• [SHORT EXERCISE]
Do not repeat pictures. Repeat exactly the lines of the listing below from its first line through the line with "return tri_mesh(name, V.reshape(-1, 3, 3), m)".

• [STORED DATA]
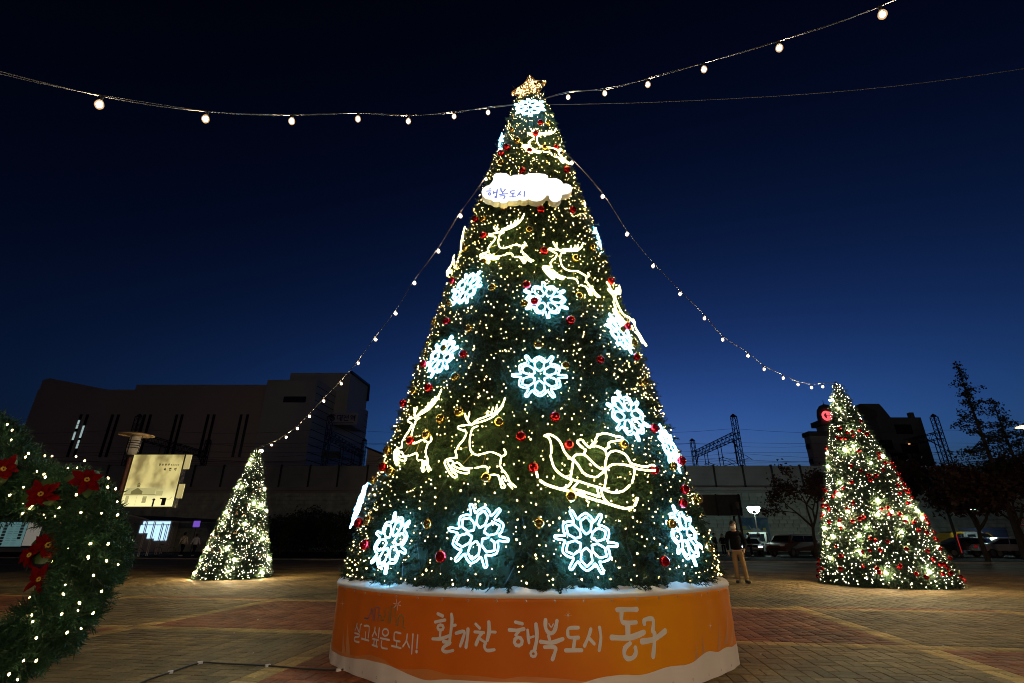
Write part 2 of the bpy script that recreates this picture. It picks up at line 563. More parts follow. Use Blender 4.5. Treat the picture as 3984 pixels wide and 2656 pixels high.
def ico():
    bm = bmesh.new(); bmesh.ops.create_icosphere(bm, subdivisions=1, radius=1.0)
    v = np.array([x.co[:] for x in bm.verts]); bm.verts.index_update()
    f = np.array([[q.index for q in fc.verts] for fc in bm.faces]); bm.free()
    return v, f
ICO_V, ICO_F = ico()
def bulb_mesh(name, m, r=1.0, drop=1.35):
    v = ICO_V.copy() * r; v[:, 2] *= drop
    return new_mesh(name, v.tolist(), ICO_F.tolist(), m, smooth=True)
def bulbs_joined(name, pts, radii, m):
    pts = np.array(pts); radii = np.array(radii)
    V = (ICO_V[ICO_F][None] * radii[:, None, None, None]) + pts[:, None, None, :]
    return tri_mesh(name, V.reshape(-1, 3, 3), m)

def fairy_lights(cone, n, r, m, label, exlo, exhi, span=1.75, cat='fairy lights', dead=None, nsingle=300):
    t = thing('fairy_lights', label, cat, (cone.cx, cone.cy, cone.z0))
    pts, rad = [], []
    camdir = atan2(-cone.cy, -cone.cx)
    # vertical light strings wound down the cone: columns with drift
    tries = 0; arr = np.zeros((n + 1, 3)); mind = 0.34 * sqrt(pi * (cone.r0 + cone.r1) * (cone.z1 - cone.z0) * (span / pi) / n)
    while len(pts) < n and tries < n * 20:
        tries += 1
        u = random.random(); h = cone.z1 - cone.z0
        q = 1 - (1 - math.sqrt(1 - u * (1 - (cone.r1 / cone.r0) ** 2))) / (1 - cone.r1 / cone.r0)
        z = cone.z1 - h * q
        if random.random() < 0.12: z = cone.z1 - h * random.random() ** 1.0
        ph = camdir + random.uniform(-span, span)
        if dead and dead(ph, z): 
            if random.random() < 0.75: continue
        p = cone.point(ph, z, random.uniform(exlo, exhi))
        if len(pts) and tries < n * 12:
            dd = arr[:len(pts)]
            if ((dd - np.array(p[:])) ** 2).sum(1).min() < mind ** 2: continue
        arr[len(pts)] = p[:]
        pts.append(p); rad.append(r * random.choice((.6, .8, 1.0, 1.0, 1.3)))
    me = bulb_mesh('bulb', m)
    order = sorted(range(len(pts)), key=lambda i: (pts[i] - Vector((0, 0, CAM_H))).length)
    for i in order[:nsingle]:
        o = link('bulb', me, t, loc=pts[i] - t.location)
        o.scale = (rad[i],) * 3
        o.rotation_euler = (random.uniform(-.8, .8), random.uniform(-.8, .8), 0)
    rest_ = order[nsingle:]
    if rest_:
        o = link('bulb_field', bulbs_joined('bulb_field', [pts[i] - t.location for i in rest_], [rad[i] for i in rest_], m), t, kind='stuff')
    # the green wire the bulbs sit on
    w = MB()
    for k in range(26):
        ph0 = camdir - span + 2 * span * k / 25
        line = []
        for j in range(24):
            z = cone.z0 + (cone.z1 - cone.z0) * j / 23
            line.append(cone.point(ph0 + 0.06 * sin(j * 1.7 + k), z, exlo - 0.01) - t.location)
        w.tube(line, 0.0035, M_wire, n=3)
    w.build('wire', t)
    return t, pts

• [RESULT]
Write part 2 of the bpy script that recreates this picture. It picks up at line 563. More parts follow. Use Blender 4.5. Treat the picture as 3984 pixels wide and 2656 pixels high.
def ico():
    bm = bmesh.new(); bmesh.ops.create_icosphere(bm, subdivisions=1, radius=1.0)
    v = np.array([x.co[:] for x in bm.verts]); bm.verts.index_update()
    f = np.array([[q.index for q in fc.verts] for fc in bm.faces]); bm.free()
    return v, f
ICO_V, ICO_F = ico()
def bulb_mesh(name, m, r=1.0, drop=1.35):
    v = ICO_V.copy() * r; v[:, 2] *= drop
    return new_mesh(name, v.tolist(), ICO_F.tolist(), m, smooth=True)
def bulbs_joined(name, pts, radii, m):
    pts = np.array(pts); radii = np.array(radii)
    V = (ICO_V[ICO_F][None] * radii[:, None, None, None]) + pts[:, None, None, :]
    return tri_mesh(name, V.reshape(-1, 3, 3), m)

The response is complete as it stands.